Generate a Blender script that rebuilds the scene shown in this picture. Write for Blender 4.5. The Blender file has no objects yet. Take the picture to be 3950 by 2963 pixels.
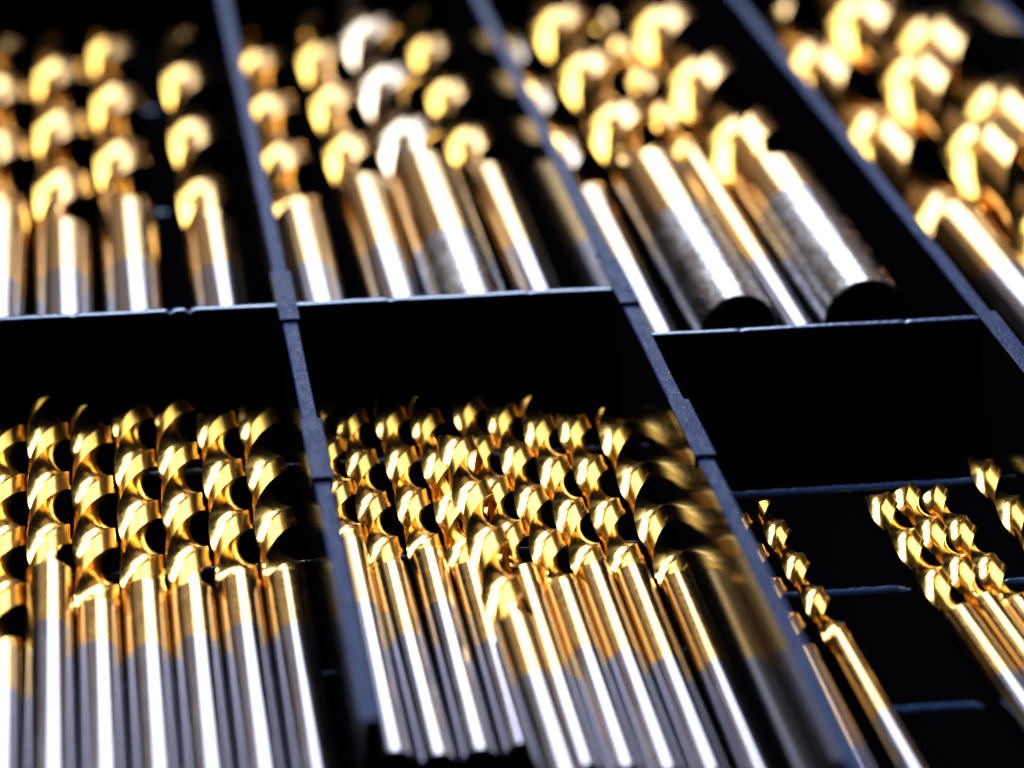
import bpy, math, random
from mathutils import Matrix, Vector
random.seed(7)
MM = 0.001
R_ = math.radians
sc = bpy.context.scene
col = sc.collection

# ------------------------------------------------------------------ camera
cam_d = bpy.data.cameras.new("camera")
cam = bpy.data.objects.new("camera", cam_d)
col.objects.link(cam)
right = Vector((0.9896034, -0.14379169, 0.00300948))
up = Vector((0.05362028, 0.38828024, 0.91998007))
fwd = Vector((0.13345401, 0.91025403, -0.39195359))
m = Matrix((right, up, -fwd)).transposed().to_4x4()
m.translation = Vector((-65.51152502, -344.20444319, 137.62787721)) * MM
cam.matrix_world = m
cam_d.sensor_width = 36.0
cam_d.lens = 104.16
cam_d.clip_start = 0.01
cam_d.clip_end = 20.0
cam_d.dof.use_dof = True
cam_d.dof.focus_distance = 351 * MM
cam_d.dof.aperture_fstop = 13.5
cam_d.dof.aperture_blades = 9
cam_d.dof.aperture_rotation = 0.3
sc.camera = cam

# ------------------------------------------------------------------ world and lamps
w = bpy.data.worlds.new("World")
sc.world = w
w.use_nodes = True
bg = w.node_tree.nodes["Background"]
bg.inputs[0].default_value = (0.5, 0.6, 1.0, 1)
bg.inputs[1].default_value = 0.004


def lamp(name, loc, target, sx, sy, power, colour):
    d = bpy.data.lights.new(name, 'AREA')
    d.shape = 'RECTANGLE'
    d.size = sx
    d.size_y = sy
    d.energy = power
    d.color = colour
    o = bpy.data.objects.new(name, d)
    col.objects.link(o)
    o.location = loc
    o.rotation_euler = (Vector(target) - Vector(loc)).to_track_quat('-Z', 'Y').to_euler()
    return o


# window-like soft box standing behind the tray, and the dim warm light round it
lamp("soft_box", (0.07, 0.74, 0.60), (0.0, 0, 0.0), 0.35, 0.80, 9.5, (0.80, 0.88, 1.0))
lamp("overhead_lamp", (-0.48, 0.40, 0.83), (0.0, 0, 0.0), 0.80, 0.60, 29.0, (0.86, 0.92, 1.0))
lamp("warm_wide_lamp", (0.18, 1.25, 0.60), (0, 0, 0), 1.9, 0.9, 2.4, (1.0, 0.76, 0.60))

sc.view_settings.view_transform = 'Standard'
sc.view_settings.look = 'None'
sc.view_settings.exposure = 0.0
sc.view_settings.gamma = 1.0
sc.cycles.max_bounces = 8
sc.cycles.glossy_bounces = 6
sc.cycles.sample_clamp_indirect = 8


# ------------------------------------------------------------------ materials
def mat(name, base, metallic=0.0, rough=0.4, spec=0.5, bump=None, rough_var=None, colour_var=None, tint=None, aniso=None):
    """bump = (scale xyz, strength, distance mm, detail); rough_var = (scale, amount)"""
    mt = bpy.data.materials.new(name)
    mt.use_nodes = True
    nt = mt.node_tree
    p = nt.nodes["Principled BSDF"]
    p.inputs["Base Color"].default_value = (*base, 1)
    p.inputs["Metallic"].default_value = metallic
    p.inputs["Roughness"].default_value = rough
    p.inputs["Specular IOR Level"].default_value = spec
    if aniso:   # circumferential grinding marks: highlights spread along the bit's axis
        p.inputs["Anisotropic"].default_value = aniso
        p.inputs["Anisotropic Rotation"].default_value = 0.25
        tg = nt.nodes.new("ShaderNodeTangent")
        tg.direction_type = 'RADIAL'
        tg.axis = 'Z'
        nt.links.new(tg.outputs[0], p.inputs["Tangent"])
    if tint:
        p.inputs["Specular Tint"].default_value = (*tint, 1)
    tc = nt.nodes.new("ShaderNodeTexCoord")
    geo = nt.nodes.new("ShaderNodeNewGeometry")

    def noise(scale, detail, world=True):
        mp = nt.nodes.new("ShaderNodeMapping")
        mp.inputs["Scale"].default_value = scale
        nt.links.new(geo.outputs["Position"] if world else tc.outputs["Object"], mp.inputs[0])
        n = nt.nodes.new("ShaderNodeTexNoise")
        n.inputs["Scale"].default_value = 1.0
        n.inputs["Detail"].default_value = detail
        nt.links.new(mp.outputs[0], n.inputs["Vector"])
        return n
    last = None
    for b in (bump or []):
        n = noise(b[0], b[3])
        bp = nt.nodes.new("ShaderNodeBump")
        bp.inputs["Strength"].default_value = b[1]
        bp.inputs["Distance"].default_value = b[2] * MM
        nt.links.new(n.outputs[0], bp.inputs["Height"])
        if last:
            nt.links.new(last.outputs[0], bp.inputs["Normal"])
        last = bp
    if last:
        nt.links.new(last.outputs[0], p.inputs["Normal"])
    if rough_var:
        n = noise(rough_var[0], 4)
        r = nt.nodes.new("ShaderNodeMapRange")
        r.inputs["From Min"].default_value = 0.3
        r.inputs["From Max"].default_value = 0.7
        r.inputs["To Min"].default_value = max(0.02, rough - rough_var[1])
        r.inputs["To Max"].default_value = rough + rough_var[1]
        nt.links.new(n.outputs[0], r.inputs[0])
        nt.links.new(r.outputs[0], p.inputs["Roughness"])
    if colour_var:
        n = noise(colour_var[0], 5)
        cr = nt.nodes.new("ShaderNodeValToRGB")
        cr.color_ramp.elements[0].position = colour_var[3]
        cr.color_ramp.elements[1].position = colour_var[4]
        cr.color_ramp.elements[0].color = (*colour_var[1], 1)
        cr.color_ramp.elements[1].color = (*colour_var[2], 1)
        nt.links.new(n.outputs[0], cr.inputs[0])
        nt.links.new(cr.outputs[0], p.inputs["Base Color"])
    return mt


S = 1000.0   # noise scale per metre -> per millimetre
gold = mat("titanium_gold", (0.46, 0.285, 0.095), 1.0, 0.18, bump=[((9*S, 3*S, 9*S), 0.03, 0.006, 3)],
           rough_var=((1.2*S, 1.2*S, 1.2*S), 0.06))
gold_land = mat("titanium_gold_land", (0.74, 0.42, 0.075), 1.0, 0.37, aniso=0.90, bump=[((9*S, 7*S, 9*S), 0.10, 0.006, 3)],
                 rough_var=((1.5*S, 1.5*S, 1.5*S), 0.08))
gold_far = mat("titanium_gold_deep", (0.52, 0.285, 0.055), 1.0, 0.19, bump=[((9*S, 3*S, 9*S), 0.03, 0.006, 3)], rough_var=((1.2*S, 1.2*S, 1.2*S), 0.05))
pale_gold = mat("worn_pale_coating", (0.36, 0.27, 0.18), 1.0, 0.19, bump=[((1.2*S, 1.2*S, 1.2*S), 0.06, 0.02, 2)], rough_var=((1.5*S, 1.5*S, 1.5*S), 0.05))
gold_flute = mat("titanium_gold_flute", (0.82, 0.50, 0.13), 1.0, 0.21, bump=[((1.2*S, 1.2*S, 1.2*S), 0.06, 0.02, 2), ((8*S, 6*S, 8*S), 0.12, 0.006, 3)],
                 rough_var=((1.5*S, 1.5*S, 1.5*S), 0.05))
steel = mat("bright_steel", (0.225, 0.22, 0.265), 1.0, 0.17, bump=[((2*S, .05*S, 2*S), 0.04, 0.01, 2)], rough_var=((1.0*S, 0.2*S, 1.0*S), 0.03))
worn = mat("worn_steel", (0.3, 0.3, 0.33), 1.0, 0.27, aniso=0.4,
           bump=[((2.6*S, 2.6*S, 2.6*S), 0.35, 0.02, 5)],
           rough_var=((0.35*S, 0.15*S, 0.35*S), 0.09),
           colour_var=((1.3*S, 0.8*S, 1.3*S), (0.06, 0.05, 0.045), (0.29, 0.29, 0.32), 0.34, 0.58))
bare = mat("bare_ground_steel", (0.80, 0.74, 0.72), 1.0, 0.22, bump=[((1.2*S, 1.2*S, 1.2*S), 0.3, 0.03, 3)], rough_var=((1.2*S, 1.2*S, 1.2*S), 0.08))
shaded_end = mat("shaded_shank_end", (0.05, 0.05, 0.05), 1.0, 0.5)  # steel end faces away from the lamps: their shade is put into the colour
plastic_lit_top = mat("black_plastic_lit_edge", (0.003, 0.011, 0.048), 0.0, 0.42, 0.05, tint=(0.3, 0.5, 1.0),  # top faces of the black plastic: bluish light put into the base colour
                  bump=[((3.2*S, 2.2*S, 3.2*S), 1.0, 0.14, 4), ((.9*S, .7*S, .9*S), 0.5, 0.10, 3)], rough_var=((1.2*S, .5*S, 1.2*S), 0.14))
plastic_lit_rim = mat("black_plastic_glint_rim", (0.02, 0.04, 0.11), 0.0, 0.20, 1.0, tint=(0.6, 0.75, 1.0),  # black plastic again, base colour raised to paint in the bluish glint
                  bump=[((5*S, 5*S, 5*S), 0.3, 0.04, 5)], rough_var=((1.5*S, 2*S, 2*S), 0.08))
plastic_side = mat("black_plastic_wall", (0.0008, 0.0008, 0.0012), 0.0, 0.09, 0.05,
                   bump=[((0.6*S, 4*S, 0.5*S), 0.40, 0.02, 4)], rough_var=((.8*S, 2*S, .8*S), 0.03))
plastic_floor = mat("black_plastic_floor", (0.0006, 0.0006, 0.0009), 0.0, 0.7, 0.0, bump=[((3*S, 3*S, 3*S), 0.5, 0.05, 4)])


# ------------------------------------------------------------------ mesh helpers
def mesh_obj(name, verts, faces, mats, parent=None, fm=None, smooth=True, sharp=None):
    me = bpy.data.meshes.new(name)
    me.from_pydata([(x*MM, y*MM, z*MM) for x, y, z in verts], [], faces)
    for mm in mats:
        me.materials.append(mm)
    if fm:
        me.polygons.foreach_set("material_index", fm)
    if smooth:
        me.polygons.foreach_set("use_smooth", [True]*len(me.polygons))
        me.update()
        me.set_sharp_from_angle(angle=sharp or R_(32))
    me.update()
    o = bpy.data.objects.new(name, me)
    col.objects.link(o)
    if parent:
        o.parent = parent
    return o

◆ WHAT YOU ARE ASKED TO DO
Everything from the line that contains "2*S, .8*S), 0.03))" to the line that contains "0.5, 0.05, 4)])" must be transcribed exactly, both end lines included.

◆ TASK OUTPUT
                   bump=[((0.6*S, 4*S, 0.5*S), 0.40, 0.02, 4)], rough_var=((.8*S, 2*S, .8*S), 0.03))
plastic_floor = mat("black_plastic_floor", (0.0006, 0.0006, 0.0009), 0.0, 0.7, 0.0, bump=[((3*S, 3*S, 3*S), 0.5, 0.05, 4)])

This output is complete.